Fait notable : ces « tournées » de M. Nkuete se sont déroulées dans un contexte marqué par l’intensification des « appels » des militants du RDPC, en direction de Paul Biya, 92 ans en 2025, afin qu’il se présente à la prochaine élection présidentielle. Une vieille pratique. « Les appels relèvent de la routine. On assiste à une hiérarchisation des divers scrutins, le principal étant l’élection présidentielle. Ce qui ne veut dire pas que les autres scrutins, les législatives et les municipales, ne sont pas importants, au contraire », analyse Owona Nguini, qui ajoute : « À partir du moment où le parti dominant se met en branle, les autres formations politiques considèrent qu’il s’agit d’un signal, et se mettent aussi en branle. »

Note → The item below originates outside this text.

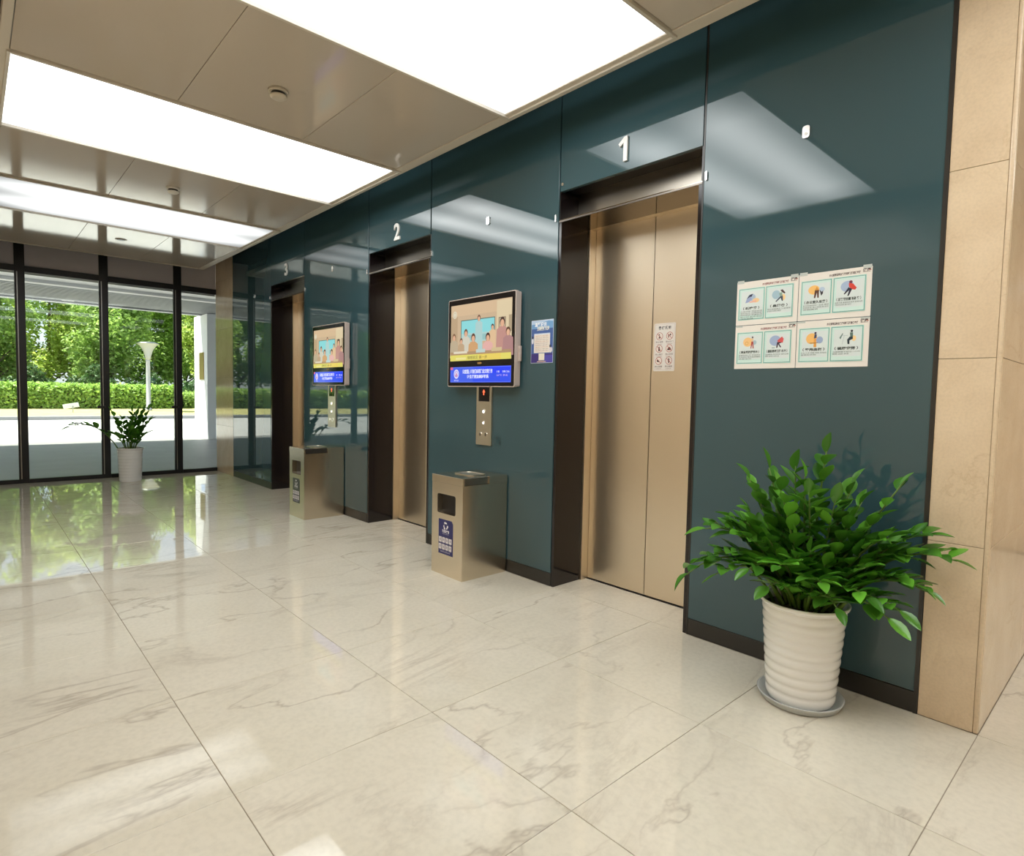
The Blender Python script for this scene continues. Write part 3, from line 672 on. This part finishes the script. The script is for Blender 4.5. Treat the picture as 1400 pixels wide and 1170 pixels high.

Reconfigurations dans l’opposition

On est loin du calme plat aussi dans les rangs des forces d’opposition. Depuis l’élection, au mois d’octobre, de Joshua Osih, ex-candidat malheureux à l’élection présidentielle de 2018, au poste de président du Social Democratic Front (SDF, longtemps principal parti d’opposition), cette formation politique fait face à des défections. Signe parmi d’autres : la démission, annoncée le 7 décembre, de Godden Zama, candidat recalé à l’élection au poste de président national, et qui avait sévèrement critiqué le processus électoral. Avant lui, des militants, en nombre, issus de diverses structures de base établies dans plusieurs régions du pays, et des conseillers municipaux, ont rendu leur tablier.

Fait significatif : ils annoncent, en général, leur adhésion au Front pour le changement du Cameroun (FCC), de Jean-Michel Nintcheu, député et ancien vice-président du SDF, qui affiche son soutien à Maurice Kamto, président du Mouvement pour la renaissance du Cameroun (MRC). « Dans les jours qui suivent, je vais aller à la rencontre des femmes et hommes politiques, des personnalités de la société civile pro démocratie, des universitaires, des intellectuels, des femmes et des hommes de culture des dix régions du pays, et de la diaspora pour leur expliquer que c’est un devoir citoyen, un impératif politique et démocratique de soutenir la candidature du président national du MRC, lors de la prochaine présidentielle », annonçait M. Ninctcheu, dans un « appel à la mutualisation des forces du peuple du changement lors des prochaines élections », rendu public le 8 décembre, veille du début du Congrès du MRC.

Déjà, des observateurs s’interrogent sur les incidences politiques, et singulièrement électorales, de ce nomadisme militant sur le SDF. «  Dans certaines régions, on peut prévoir des effets. Il reste à savoir si dans le fief principal du SDF, tout le monde va suivre la logique qui consiste à tourner le dos à ce parti », explique Owona Nguini. Une certitude : en 2025, ou avant, les manœuvres déjà en cours gagneront en intensité.